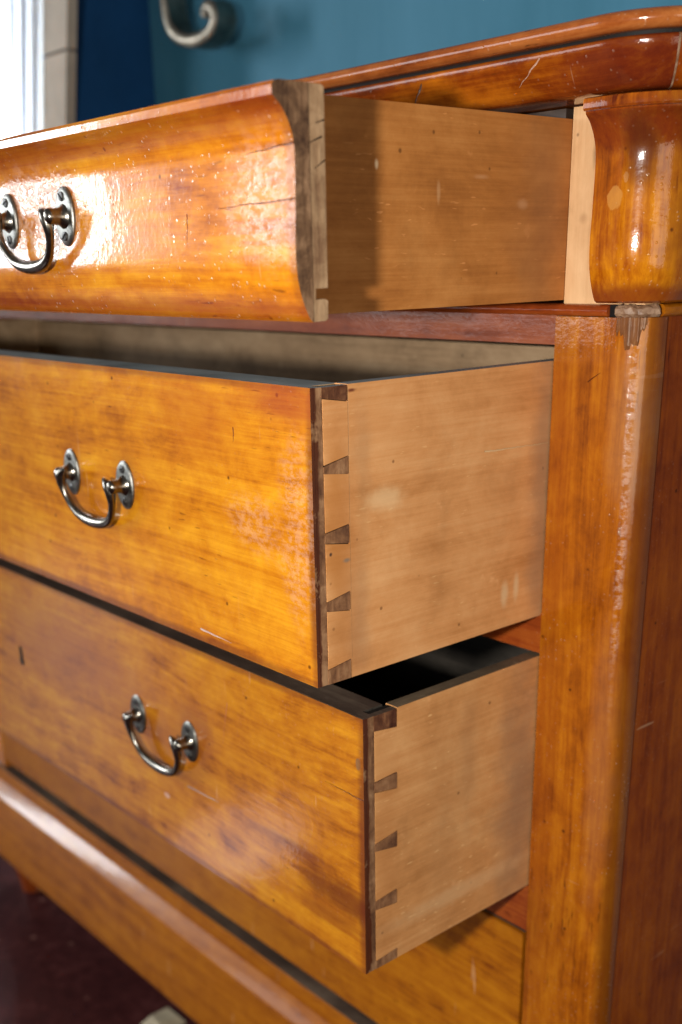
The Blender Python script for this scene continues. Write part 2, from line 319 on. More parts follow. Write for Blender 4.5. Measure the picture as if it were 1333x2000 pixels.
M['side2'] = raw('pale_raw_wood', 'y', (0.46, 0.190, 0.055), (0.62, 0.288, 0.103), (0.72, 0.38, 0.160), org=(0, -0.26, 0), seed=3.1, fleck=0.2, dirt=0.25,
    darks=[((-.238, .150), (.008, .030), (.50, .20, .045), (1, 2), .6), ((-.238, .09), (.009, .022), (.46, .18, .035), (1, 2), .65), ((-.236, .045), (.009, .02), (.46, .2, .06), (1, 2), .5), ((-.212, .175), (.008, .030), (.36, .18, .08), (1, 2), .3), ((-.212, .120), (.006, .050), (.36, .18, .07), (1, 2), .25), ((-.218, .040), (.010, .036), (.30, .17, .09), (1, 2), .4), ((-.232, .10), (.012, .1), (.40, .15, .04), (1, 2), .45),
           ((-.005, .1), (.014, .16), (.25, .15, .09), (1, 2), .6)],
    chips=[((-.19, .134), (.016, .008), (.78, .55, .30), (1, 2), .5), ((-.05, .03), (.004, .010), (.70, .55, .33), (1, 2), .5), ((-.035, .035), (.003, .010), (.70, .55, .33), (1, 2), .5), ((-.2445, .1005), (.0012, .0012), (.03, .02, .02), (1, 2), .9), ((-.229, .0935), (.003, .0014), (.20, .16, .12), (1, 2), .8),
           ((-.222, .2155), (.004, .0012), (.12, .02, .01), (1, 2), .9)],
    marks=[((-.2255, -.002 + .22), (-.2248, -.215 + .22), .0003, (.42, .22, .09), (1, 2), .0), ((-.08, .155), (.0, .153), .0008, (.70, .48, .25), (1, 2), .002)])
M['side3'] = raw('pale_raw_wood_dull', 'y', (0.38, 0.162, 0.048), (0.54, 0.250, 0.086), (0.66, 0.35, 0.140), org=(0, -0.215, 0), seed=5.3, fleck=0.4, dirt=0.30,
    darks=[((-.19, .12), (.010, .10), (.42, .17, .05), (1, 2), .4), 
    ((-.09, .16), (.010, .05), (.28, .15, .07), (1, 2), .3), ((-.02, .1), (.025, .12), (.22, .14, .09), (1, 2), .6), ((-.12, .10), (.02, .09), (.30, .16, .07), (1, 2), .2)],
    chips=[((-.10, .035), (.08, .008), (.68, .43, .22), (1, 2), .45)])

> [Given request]
Exactly as written, return every line of the listing, but not the pictures.

> [Full solution]
The Blender Python script for this scene continues. Write part 2, from line 319 on. More parts follow. Write for Blender 4.5. Measure the picture as if it were 1333x2000 pixels.
M['side2'] = raw('pale_raw_wood', 'y', (0.46, 0.190, 0.055), (0.62, 0.288, 0.103), (0.72, 0.38, 0.160), org=(0, -0.26, 0), seed=3.1, fleck=0.2, dirt=0.25,
    darks=[((-.238, .150), (.008, .030), (.50, .20, .045), (1, 2), .6), ((-.238, .09), (.009, .022), (.46, .18, .035), (1, 2), .65), ((-.236, .045), (.009, .02), (.46, .2, .06), (1, 2), .5), ((-.212, .175), (.008, .030), (.36, .18, .08), (1, 2), .3), ((-.212, .120), (.006, .050), (.36, .18, .07), (1, 2), .25), ((-.218, .040), (.010, .036), (.30, .17, .09), (1, 2), .4), ((-.232, .10), (.012, .1), (.40, .15, .04), (1, 2), .45),
           ((-.005, .1), (.014, .16), (.25, .15, .09), (1, 2), .6)],
    chips=[((-.19, .134), (.016, .008), (.78, .55, .30), (1, 2), .5), ((-.05, .03), (.004, .010), (.70, .55, .33), (1, 2), .5), ((-.035, .035), (.003, .010), (.70, .55, .33), (1, 2), .5), ((-.2445, .1005), (.0012, .0012), (.03, .02, .02), (1, 2), .9), ((-.229, .0935), (.003, .0014), (.20, .16, .12), (1, 2), .8),
           ((-.222, .2155), (.004, .0012), (.12, .02, .01), (1, 2), .9)],
    marks=[((-.2255, -.002 + .22), (-.2248, -.215 + .22), .0003, (.42, .22, .09), (1, 2), .0), ((-.08, .155), (.0, .153), .0008, (.70, .48, .25), (1, 2), .002)])
M['side3'] = raw('pale_raw_wood_dull', 'y', (0.38, 0.162, 0.048), (0.54, 0.250, 0.086), (0.66, 0.35, 0.140), org=(0, -0.215, 0), seed=5.3, fleck=0.4, dirt=0.30,
    darks=[((-.19, .12), (.010, .10), (.42, .17, .05), (1, 2), .4), 
    ((-.09, .16), (.010, .05), (.28, .15, .07), (1, 2), .3), ((-.02, .1), (.025, .12), (.22, .14, .09), (1, 2), .6), ((-.12, .10), (.02, .09), (.30, .16, .07), (1, 2), .2)],
    chips=[((-.10, .035), (.08, .008), (.68, .43, .22), (1, 2), .45)])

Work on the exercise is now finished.